■ **Given task**: The listing below should be written out exactly; please include all of it.

■ **Data shown**:

● ● ● ● ● ● ●

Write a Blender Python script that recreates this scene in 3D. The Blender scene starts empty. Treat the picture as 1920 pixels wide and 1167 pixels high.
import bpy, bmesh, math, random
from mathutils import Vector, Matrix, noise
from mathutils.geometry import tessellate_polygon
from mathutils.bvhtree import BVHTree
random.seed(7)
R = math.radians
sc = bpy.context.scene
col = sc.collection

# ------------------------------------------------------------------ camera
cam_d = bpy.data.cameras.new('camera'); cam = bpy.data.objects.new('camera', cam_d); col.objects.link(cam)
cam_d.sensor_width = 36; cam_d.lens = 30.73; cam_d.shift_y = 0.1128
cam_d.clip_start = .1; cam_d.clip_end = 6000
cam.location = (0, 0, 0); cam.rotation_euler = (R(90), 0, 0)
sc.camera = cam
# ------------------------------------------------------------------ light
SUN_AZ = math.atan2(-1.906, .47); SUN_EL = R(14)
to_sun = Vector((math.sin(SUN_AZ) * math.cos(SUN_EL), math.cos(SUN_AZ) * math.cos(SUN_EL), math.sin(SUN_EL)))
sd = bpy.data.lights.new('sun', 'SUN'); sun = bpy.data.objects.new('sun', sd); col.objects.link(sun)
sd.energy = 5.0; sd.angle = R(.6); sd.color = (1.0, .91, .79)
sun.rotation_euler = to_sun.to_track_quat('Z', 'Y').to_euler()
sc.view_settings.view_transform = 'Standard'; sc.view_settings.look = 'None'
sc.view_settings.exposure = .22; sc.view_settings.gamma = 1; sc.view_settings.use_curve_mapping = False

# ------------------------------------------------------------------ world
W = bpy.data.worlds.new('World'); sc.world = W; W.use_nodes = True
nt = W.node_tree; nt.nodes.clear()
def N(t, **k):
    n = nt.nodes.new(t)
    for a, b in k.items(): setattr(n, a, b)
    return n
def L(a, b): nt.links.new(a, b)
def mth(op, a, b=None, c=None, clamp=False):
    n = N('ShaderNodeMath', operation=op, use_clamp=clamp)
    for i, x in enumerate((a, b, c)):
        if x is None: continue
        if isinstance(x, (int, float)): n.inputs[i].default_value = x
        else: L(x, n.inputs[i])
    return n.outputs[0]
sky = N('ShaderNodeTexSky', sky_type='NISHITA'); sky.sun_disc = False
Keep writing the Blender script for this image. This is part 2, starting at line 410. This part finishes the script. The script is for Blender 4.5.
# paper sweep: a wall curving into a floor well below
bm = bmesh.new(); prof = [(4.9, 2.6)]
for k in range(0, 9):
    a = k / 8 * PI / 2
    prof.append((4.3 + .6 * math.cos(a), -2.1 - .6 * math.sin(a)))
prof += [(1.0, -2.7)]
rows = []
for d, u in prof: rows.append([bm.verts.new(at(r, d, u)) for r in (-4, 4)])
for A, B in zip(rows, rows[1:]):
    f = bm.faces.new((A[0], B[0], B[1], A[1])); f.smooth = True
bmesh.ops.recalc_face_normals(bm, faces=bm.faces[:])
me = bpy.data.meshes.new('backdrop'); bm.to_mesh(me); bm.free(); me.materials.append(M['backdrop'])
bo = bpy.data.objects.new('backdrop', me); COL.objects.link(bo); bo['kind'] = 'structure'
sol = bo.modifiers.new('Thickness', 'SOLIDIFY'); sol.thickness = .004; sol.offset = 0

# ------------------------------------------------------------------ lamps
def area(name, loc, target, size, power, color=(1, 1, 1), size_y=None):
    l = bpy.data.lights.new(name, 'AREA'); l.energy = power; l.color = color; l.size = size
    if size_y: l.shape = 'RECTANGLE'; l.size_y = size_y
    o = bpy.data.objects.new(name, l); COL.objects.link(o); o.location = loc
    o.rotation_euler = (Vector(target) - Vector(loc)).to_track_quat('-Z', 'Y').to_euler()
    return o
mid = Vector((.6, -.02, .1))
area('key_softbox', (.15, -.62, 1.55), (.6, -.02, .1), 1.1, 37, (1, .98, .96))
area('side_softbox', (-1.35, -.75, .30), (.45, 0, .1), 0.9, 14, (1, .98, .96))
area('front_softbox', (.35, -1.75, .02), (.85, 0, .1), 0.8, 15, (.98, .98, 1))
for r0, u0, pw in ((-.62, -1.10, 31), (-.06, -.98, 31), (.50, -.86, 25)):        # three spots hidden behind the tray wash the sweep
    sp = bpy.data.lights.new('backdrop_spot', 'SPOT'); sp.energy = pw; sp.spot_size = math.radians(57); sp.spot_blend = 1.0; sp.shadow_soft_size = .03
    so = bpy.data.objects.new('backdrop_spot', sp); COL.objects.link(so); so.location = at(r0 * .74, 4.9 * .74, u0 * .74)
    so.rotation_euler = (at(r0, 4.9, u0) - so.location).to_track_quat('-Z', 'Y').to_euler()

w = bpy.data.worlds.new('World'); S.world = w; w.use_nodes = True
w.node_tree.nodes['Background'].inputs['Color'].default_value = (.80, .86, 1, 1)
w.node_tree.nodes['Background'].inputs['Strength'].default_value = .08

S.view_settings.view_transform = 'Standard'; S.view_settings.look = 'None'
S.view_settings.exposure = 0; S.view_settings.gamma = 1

● ● ● ● ● ● ●

■ **Answer to this problem**:
Write a Blender Python script that recreates this scene in 3D. The Blender scene starts empty. Treat the picture as 1920 pixels wide and 1167 pixels high.
import bpy, bmesh, math, random
from mathutils import Vector, Matrix, noise
from mathutils.geometry import tessellate_polygon
from mathutils.bvhtree import BVHTree
random.seed(7)
R = math.radians
sc = bpy.context.scene
col = sc.collection

# ------------------------------------------------------------------ camera
cam_d = bpy.data.cameras.new('camera'); cam = bpy.data.objects.new('camera', cam_d); col.objects.link(cam)
cam_d.sensor_width = 36; cam_d.lens = 30.73; cam_d.shift_y = 0.1128
cam_d.clip_start = .1; cam_d.clip_end = 6000
cam.location = (0, 0, 0); cam.rotation_euler = (R(90), 0, 0)
sc.camera = cam
# ------------------------------------------------------------------ light
SUN_AZ = math.atan2(-1.906, .47); SUN_EL = R(14)
to_sun = Vector((math.sin(SUN_AZ) * math.cos(SUN_EL), math.cos(SUN_AZ) * math.cos(SUN_EL), math.sin(SUN_EL)))
sd = bpy.data.lights.new('sun', 'SUN'); sun = bpy.data.objects.new('sun', sd); col.objects.link(sun)
sd.energy = 5.0; sd.angle = R(.6); sd.color = (1.0, .91, .79)
sun.rotation_euler = to_sun.to_track_quat('Z', 'Y').to_euler()
sc.view_settings.view_transform = 'Standard'; sc.view_settings.look = 'None'
sc.view_settings.exposure = .22; sc.view_settings.gamma = 1; sc.view_settings.use_curve_mapping = False

# ------------------------------------------------------------------ world
W = bpy.data.worlds.new('World'); sc.world = W; W.use_nodes = True
nt = W.node_tree; nt.nodes.clear()
def N(t, **k):
    n = nt.nodes.new(t)
    for a, b in k.items(): setattr(n, a, b)
    return n
def L(a, b): nt.links.new(a, b)
def mth(op, a, b=None, c=None, clamp=False):
    n = N('ShaderNodeMath', operation=op, use_clamp=clamp)
    for i, x in enumerate((a, b, c)):
        if x is None: continue
        if isinstance(x, (int, float)): n.inputs[i].default_value = x
        else: L(x, n.inputs[i])
    return n.outputs[0]
sky = N('ShaderNodeTexSky', sky_type='NISHITA'); sky.sun_disc = False
Keep writing the Blender script for this image. This is part 2, starting at line 410. This part finishes the script. The script is for Blender 4.5.
# paper sweep: a wall curving into a floor well below
bm = bmesh.new(); prof = [(4.9, 2.6)]
for k in range(0, 9):
    a = k / 8 * PI / 2
    prof.append((4.3 + .6 * math.cos(a), -2.1 - .6 * math.sin(a)))
prof += [(1.0, -2.7)]
rows = []
for d, u in prof: rows.append([bm.verts.new(at(r, d, u)) for r in (-4, 4)])
for A, B in zip(rows, rows[1:]):
    f = bm.faces.new((A[0], B[0], B[1], A[1])); f.smooth = True
bmesh.ops.recalc_face_normals(bm, faces=bm.faces[:])
me = bpy.data.meshes.new('backdrop'); bm.to_mesh(me); bm.free(); me.materials.append(M['backdrop'])
bo = bpy.data.objects.new('backdrop', me); COL.objects.link(bo); bo['kind'] = 'structure'
sol = bo.modifiers.new('Thickness', 'SOLIDIFY'); sol.thickness = .004; sol.offset = 0

# ------------------------------------------------------------------ lamps
def area(name, loc, target, size, power, color=(1, 1, 1), size_y=None):
    l = bpy.data.lights.new(name, 'AREA'); l.energy = power; l.color = color; l.size = size
    if size_y: l.shape = 'RECTANGLE'; l.size_y = size_y
    o = bpy.data.objects.new(name, l); COL.objects.link(o); o.location = loc
    o.rotation_euler = (Vector(target) - Vector(loc)).to_track_quat('-Z', 'Y').to_euler()
    return o
mid = Vector((.6, -.02, .1))
area('key_softbox', (.15, -.62, 1.55), (.6, -.02, .1), 1.1, 37, (1, .98, .96))
area('side_softbox', (-1.35, -.75, .30), (.45, 0, .1), 0.9, 14, (1, .98, .96))
area('front_softbox', (.35, -1.75, .02), (.85, 0, .1), 0.8, 15, (.98, .98, 1))
for r0, u0, pw in ((-.62, -1.10, 31), (-.06, -.98, 31), (.50, -.86, 25)):        # three spots hidden behind the tray wash the sweep
    sp = bpy.data.lights.new('backdrop_spot', 'SPOT'); sp.energy = pw; sp.spot_size = math.radians(57); sp.spot_blend = 1.0; sp.shadow_soft_size = .03
    so = bpy.data.objects.new('backdrop_spot', sp); COL.objects.link(so); so.location = at(r0 * .74, 4.9 * .74, u0 * .74)
    so.rotation_euler = (at(r0, 4.9, u0) - so.location).to_track_quat('-Z', 'Y').to_euler()

w = bpy.data.worlds.new('World'); S.world = w; w.use_nodes = True
w.node_tree.nodes['Background'].inputs['Color'].default_value = (.80, .86, 1, 1)
w.node_tree.nodes['Background'].inputs['Strength'].default_value = .08

S.view_settings.view_transform = 'Standard'; S.view_settings.look = 'None'
S.view_settings.exposure = 0; S.view_settings.gamma = 1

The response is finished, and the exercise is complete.